Concepedia

TLDR

Reliability engineering and related fields rely on sophisticated modeling and analysis methods, yet widespread adoption is hampered by the difficulty of producing cost‑effective, usable, dependable, and evolvable software tools. The paper proposes a tool‑development approach that directly addresses these cost and usability barriers to enable broader use of advanced reliability analysis methods. This approach involves building the Galileo core for fault‑tree modeling and analysis while applying software‑engineering practices that guarantee high quality, low cost, and evolvability of the tool. Applying the approach, the authors developed Galileo, a fault‑tree modeling and analysis tool.

Abstract

Sophisticated modeling and analysis methods are being developed in academic and industrial research labs for reliability engineering and other domains. The evaluation and evolution of such methods based on use in practice is critical to research progress, but few such methods see widespread use.

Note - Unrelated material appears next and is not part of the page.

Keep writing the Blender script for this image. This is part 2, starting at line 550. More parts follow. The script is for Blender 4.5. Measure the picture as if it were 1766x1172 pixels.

A critical impediment to disseminating new methods is the inability to produce, at a reasonable cost, supporting software tools that have the: usability and dependability characteristics that industrial users require; and evolvability to accommodate software change as the underlying analysis methods are refined and enhanced. The difficulty of software development thus emerges as a key impediment to advances in engineering modeling and analysis. This paper presents an approach to tool development that attacks these problems. Progress requires synergistic, interdisciplinary collaborations between application-domain and software-engineering researchers. The authors have pursued such an approach in developing Galileo: a fault tree modeling and analysis tool. These innovations are described in two dimensions: (1) the Galileo core reliability modeling and analysis function; and (2) the authors' work on software engineering for high-quality, low-cost modeling and analysis tools.